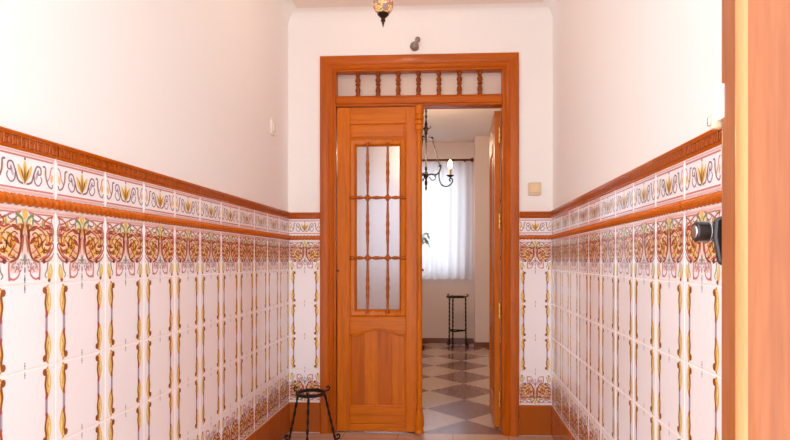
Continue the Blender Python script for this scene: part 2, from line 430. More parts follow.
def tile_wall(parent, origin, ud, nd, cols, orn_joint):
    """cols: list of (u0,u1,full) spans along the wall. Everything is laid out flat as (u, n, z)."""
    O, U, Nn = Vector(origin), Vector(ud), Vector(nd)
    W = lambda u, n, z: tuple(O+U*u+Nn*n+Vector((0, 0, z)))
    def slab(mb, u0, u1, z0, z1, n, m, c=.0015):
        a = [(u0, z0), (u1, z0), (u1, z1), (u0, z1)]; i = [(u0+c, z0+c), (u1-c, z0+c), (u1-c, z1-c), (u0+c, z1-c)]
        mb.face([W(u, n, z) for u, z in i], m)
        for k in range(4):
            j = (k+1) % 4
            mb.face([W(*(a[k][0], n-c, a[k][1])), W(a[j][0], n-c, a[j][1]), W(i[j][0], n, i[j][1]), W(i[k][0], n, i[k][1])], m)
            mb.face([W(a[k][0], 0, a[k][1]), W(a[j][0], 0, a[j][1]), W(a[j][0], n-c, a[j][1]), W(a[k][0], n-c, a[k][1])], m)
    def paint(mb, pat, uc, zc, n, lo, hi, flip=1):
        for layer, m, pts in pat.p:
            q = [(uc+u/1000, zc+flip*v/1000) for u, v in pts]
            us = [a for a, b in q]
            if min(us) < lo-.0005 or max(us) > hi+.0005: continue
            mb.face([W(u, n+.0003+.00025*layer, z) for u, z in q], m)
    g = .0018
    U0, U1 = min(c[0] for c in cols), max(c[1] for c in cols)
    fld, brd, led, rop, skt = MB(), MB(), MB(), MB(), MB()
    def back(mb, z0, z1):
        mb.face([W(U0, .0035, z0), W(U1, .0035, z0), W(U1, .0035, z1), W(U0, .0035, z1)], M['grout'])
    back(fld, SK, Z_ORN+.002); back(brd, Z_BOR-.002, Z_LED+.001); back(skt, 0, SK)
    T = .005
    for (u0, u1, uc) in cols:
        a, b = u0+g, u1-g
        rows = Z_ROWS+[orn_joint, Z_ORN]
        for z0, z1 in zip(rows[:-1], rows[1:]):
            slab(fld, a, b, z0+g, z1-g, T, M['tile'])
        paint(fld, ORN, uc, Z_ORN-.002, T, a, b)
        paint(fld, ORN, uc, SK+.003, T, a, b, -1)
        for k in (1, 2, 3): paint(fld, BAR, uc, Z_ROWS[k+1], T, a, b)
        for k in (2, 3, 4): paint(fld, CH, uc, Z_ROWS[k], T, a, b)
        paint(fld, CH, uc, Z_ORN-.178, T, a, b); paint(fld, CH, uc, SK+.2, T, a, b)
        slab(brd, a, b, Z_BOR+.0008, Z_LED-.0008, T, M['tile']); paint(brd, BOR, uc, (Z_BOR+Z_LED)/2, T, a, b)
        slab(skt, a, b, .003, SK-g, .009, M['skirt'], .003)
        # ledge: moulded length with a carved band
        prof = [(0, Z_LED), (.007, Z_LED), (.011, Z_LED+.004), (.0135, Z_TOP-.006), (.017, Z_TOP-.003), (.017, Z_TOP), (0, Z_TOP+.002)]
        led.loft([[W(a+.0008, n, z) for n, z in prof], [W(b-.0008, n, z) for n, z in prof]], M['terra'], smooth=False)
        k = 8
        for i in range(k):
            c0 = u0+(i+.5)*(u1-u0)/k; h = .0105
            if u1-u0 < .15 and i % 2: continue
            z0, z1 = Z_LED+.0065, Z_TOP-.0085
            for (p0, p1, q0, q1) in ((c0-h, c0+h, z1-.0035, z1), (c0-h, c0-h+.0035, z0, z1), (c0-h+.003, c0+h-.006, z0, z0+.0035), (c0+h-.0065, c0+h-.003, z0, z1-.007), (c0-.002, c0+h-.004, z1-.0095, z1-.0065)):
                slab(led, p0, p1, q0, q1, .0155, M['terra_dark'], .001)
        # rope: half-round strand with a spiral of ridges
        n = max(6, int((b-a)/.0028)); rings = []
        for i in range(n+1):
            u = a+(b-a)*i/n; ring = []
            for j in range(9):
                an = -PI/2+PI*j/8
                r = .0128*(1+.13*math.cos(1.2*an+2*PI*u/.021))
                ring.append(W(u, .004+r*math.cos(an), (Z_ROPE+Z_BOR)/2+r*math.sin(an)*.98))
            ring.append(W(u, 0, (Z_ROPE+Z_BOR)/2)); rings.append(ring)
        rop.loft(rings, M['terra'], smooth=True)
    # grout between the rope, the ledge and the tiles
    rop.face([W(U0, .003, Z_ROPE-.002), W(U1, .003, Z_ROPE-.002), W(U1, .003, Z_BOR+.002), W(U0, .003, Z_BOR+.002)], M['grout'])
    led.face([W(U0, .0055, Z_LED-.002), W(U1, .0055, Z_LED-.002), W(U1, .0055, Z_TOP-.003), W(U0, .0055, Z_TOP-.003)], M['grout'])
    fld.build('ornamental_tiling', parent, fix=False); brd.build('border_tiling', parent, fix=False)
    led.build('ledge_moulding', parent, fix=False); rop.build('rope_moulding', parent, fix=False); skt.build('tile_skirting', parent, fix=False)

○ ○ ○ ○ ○

_TASK INSTRUCTIONS:_ The material above holds pictures; copy everything else in it exactly.

_COMPLETED EXERCISE:_
Continue the Blender Python script for this scene: part 2, from line 430. More parts follow.
def tile_wall(parent, origin, ud, nd, cols, orn_joint):
    """cols: list of (u0,u1,full) spans along the wall. Everything is laid out flat as (u, n, z)."""
    O, U, Nn = Vector(origin), Vector(ud), Vector(nd)
    W = lambda u, n, z: tuple(O+U*u+Nn*n+Vector((0, 0, z)))
    def slab(mb, u0, u1, z0, z1, n, m, c=.0015):
        a = [(u0, z0), (u1, z0), (u1, z1), (u0, z1)]; i = [(u0+c, z0+c), (u1-c, z0+c), (u1-c, z1-c), (u0+c, z1-c)]
        mb.face([W(u, n, z) for u, z in i], m)
        for k in range(4):
            j = (k+1) % 4
            mb.face([W(*(a[k][0], n-c, a[k][1])), W(a[j][0], n-c, a[j][1]), W(i[j][0], n, i[j][1]), W(i[k][0], n, i[k][1])], m)
            mb.face([W(a[k][0], 0, a[k][1]), W(a[j][0], 0, a[j][1]), W(a[j][0], n-c, a[j][1]), W(a[k][0], n-c, a[k][1])], m)
    def paint(mb, pat, uc, zc, n, lo, hi, flip=1):
        for layer, m, pts in pat.p:
            q = [(uc+u/1000, zc+flip*v/1000) for u, v in pts]
            us = [a for a, b in q]
            if min(us) < lo-.0005 or max(us) > hi+.0005: continue
            mb.face([W(u, n+.0003+.00025*layer, z) for u, z in q], m)
    g = .0018
    U0, U1 = min(c[0] for c in cols), max(c[1] for c in cols)
    fld, brd, led, rop, skt = MB(), MB(), MB(), MB(), MB()
    def back(mb, z0, z1):
        mb.face([W(U0, .0035, z0), W(U1, .0035, z0), W(U1, .0035, z1), W(U0, .0035, z1)], M['grout'])
    back(fld, SK, Z_ORN+.002); back(brd, Z_BOR-.002, Z_LED+.001); back(skt, 0, SK)
    T = .005
    for (u0, u1, uc) in cols:
        a, b = u0+g, u1-g
        rows = Z_ROWS+[orn_joint, Z_ORN]
        for z0, z1 in zip(rows[:-1], rows[1:]):
            slab(fld, a, b, z0+g, z1-g, T, M['tile'])
        paint(fld, ORN, uc, Z_ORN-.002, T, a, b)
        paint(fld, ORN, uc, SK+.003, T, a, b, -1)
        for k in (1, 2, 3): paint(fld, BAR, uc, Z_ROWS[k+1], T, a, b)
        for k in (2, 3, 4): paint(fld, CH, uc, Z_ROWS[k], T, a, b)
        paint(fld, CH, uc, Z_ORN-.178, T, a, b); paint(fld, CH, uc, SK+.2, T, a, b)
        slab(brd, a, b, Z_BOR+.0008, Z_LED-.0008, T, M['tile']); paint(brd, BOR, uc, (Z_BOR+Z_LED)/2, T, a, b)
        slab(skt, a, b, .003, SK-g, .009, M['skirt'], .003)
        # ledge: moulded length with a carved band
        prof = [(0, Z_LED), (.007, Z_LED), (.011, Z_LED+.004), (.0135, Z_TOP-.006), (.017, Z_TOP-.003), (.017, Z_TOP), (0, Z_TOP+.002)]
        led.loft([[W(a+.0008, n, z) for n, z in prof], [W(b-.0008, n, z) for n, z in prof]], M['terra'], smooth=False)
        k = 8
        for i in range(k):
            c0 = u0+(i+.5)*(u1-u0)/k; h = .0105
            if u1-u0 < .15 and i % 2: continue
            z0, z1 = Z_LED+.0065, Z_TOP-.0085
            for (p0, p1, q0, q1) in ((c0-h, c0+h, z1-.0035, z1), (c0-h, c0-h+.0035, z0, z1), (c0-h+.003, c0+h-.006, z0, z0+.0035), (c0+h-.0065, c0+h-.003, z0, z1-.007), (c0-.002, c0+h-.004, z1-.0095, z1-.0065)):
                slab(led, p0, p1, q0, q1, .0155, M['terra_dark'], .001)
        # rope: half-round strand with a spiral of ridges
        n = max(6, int((b-a)/.0028)); rings = []
        for i in range(n+1):
            u = a+(b-a)*i/n; ring = []
            for j in range(9):
                an = -PI/2+PI*j/8
                r = .0128*(1+.13*math.cos(1.2*an+2*PI*u/.021))
                ring.append(W(u, .004+r*math.cos(an), (Z_ROPE+Z_BOR)/2+r*math.sin(an)*.98))
            ring.append(W(u, 0, (Z_ROPE+Z_BOR)/2)); rings.append(ring)
        rop.loft(rings, M['terra'], smooth=True)
    # grout between the rope, the ledge and the tiles
    rop.face([W(U0, .003, Z_ROPE-.002), W(U1, .003, Z_ROPE-.002), W(U1, .003, Z_BOR+.002), W(U0, .003, Z_BOR+.002)], M['grout'])
    led.face([W(U0, .0055, Z_LED-.002), W(U1, .0055, Z_LED-.002), W(U1, .0055, Z_TOP-.003), W(U0, .0055, Z_TOP-.003)], M['grout'])
    fld.build('ornamental_tiling', parent, fix=False); brd.build('border_tiling', parent, fix=False)
    led.build('ledge_moulding', parent, fix=False); rop.build('rope_moulding', parent, fix=False); skt.build('tile_skirting', parent, fix=False)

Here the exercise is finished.